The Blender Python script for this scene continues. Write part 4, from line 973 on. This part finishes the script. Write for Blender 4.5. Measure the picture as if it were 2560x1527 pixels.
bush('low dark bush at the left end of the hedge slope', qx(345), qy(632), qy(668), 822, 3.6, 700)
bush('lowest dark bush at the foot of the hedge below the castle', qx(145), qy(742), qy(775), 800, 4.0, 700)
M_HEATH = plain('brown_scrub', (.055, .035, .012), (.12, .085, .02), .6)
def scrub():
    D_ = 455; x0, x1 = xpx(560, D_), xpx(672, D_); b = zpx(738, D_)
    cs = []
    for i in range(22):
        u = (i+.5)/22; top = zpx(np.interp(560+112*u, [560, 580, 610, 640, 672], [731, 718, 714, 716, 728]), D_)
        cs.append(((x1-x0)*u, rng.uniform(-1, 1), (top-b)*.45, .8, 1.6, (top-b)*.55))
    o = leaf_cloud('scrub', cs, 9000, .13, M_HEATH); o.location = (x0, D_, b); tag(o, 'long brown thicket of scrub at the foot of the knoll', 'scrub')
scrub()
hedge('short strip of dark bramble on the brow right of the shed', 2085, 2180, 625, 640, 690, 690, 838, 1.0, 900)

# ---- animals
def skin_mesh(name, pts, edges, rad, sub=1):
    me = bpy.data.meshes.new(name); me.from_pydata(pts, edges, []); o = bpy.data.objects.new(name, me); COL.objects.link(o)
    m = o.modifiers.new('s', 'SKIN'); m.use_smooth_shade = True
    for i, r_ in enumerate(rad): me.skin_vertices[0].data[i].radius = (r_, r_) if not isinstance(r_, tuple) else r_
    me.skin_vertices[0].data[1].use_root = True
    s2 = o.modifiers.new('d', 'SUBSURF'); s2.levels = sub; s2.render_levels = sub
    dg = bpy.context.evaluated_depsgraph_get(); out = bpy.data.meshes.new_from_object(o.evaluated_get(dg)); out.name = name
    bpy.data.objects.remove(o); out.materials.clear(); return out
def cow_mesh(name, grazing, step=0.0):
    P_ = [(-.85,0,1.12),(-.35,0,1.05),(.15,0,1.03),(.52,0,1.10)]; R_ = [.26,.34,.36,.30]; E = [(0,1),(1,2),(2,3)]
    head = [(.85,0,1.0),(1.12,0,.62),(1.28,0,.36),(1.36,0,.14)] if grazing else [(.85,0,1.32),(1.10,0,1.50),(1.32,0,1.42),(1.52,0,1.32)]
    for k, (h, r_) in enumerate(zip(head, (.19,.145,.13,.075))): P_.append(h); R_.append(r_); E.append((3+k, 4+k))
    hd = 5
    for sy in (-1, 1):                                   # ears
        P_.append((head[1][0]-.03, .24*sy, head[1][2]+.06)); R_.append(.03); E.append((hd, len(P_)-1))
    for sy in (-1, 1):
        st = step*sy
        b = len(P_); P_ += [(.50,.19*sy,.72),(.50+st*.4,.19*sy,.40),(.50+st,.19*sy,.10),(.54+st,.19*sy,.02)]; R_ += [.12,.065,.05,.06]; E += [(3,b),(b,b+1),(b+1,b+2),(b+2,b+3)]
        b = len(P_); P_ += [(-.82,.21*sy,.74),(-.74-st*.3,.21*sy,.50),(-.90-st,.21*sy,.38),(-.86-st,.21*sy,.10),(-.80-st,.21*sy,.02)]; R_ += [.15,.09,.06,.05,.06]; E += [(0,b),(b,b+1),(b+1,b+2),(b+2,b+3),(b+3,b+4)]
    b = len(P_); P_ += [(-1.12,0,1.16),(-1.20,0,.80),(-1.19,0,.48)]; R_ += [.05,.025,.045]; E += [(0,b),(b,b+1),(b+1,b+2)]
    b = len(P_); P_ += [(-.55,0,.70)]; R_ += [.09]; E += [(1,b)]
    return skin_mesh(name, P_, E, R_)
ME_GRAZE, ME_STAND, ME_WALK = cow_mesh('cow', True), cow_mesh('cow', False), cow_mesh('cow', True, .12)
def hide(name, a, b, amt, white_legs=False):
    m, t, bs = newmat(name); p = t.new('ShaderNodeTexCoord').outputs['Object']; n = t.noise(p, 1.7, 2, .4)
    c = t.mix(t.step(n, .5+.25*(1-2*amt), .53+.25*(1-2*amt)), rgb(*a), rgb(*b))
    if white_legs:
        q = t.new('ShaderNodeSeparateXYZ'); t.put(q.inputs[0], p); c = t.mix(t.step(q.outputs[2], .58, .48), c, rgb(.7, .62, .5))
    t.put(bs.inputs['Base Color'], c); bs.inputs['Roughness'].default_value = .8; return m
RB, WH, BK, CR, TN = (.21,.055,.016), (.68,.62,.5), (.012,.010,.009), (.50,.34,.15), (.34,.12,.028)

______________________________

• EXERCISE INSTRUCTIONS
Print the listing above from its first line through the line with "hedge('short strip of", and stop there.

• RESPONSE BELOW
The Blender Python script for this scene continues. Write part 4, from line 973 on. This part finishes the script. Write for Blender 4.5. Measure the picture as if it were 2560x1527 pixels.
bush('low dark bush at the left end of the hedge slope', qx(345), qy(632), qy(668), 822, 3.6, 700)
bush('lowest dark bush at the foot of the hedge below the castle', qx(145), qy(742), qy(775), 800, 4.0, 700)
M_HEATH = plain('brown_scrub', (.055, .035, .012), (.12, .085, .02), .6)
def scrub():
    D_ = 455; x0, x1 = xpx(560, D_), xpx(672, D_); b = zpx(738, D_)
    cs = []
    for i in range(22):
        u = (i+.5)/22; top = zpx(np.interp(560+112*u, [560, 580, 610, 640, 672], [731, 718, 714, 716, 728]), D_)
        cs.append(((x1-x0)*u, rng.uniform(-1, 1), (top-b)*.45, .8, 1.6, (top-b)*.55))
    o = leaf_cloud('scrub', cs, 9000, .13, M_HEATH); o.location = (x0, D_, b); tag(o, 'long brown thicket of scrub at the foot of the knoll', 'scrub')
scrub()
hedge('short strip of dark bramble on the brow right of the shed', 2085, 2180, 625, 640, 690, 690, 838, 1.0, 900)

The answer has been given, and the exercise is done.